** START **

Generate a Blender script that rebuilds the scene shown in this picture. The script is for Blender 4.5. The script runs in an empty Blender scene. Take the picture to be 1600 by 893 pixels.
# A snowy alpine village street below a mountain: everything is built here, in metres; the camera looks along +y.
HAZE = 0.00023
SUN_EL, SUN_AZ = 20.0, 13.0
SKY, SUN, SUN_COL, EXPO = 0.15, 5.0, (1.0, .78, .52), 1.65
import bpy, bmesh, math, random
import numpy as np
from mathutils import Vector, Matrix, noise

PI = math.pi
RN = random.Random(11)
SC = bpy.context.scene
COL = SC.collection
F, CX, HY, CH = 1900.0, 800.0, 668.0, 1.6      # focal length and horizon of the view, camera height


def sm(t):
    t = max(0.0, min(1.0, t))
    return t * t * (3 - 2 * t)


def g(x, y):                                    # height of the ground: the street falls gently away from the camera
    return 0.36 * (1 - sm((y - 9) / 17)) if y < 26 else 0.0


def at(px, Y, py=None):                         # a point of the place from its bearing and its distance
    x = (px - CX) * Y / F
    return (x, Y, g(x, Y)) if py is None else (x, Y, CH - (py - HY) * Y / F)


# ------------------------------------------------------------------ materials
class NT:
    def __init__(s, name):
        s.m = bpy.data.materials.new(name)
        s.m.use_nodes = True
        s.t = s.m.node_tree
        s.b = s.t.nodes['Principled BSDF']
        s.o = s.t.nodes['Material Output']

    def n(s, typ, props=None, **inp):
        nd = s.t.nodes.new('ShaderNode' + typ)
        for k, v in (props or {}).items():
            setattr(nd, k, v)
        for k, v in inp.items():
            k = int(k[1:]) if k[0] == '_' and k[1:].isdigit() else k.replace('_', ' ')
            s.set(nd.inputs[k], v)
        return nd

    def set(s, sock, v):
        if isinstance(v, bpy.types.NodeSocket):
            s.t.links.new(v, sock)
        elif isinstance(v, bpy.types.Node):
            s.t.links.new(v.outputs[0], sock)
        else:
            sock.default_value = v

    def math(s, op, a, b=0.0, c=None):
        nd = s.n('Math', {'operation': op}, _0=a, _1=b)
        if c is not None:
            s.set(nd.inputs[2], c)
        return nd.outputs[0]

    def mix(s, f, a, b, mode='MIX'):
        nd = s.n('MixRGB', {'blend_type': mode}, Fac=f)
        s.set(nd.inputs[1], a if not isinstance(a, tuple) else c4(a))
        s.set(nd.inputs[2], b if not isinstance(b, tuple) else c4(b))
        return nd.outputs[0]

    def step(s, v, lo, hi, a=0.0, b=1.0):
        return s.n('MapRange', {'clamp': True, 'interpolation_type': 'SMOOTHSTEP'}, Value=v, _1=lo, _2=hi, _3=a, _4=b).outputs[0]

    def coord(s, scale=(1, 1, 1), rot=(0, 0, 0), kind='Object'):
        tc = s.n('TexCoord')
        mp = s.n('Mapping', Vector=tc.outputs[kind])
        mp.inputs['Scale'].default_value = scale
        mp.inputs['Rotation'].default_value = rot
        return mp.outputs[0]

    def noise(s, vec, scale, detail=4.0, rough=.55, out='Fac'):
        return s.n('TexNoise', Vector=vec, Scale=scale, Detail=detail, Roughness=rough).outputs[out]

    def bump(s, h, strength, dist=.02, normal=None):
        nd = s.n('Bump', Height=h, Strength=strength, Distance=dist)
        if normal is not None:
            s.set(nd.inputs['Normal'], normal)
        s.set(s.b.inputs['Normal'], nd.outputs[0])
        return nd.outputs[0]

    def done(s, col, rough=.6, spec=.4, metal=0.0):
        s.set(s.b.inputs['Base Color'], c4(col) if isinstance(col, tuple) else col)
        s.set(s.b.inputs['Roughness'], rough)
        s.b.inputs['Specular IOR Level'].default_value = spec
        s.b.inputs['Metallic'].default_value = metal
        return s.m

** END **

■ EXERCISE PROMPT
Quote exactly the stretch of lines above that starts at the first one and ends at the line with "F, CX, HY, CH", and nothing beyond it.

■ RESPONSE TO THIS EXERCISE
Generate a Blender script that rebuilds the scene shown in this picture. The script is for Blender 4.5. The script runs in an empty Blender scene. Take the picture to be 1600 by 893 pixels.
# A snowy alpine village street below a mountain: everything is built here, in metres; the camera looks along +y.
HAZE = 0.00023
SUN_EL, SUN_AZ = 20.0, 13.0
SKY, SUN, SUN_COL, EXPO = 0.15, 5.0, (1.0, .78, .52), 1.65
import bpy, bmesh, math, random
import numpy as np
from mathutils import Vector, Matrix, noise

PI = math.pi
RN = random.Random(11)
SC = bpy.context.scene
COL = SC.collection
F, CX, HY, CH = 1900.0, 800.0, 668.0, 1.6      # focal length and horizon of the view, camera height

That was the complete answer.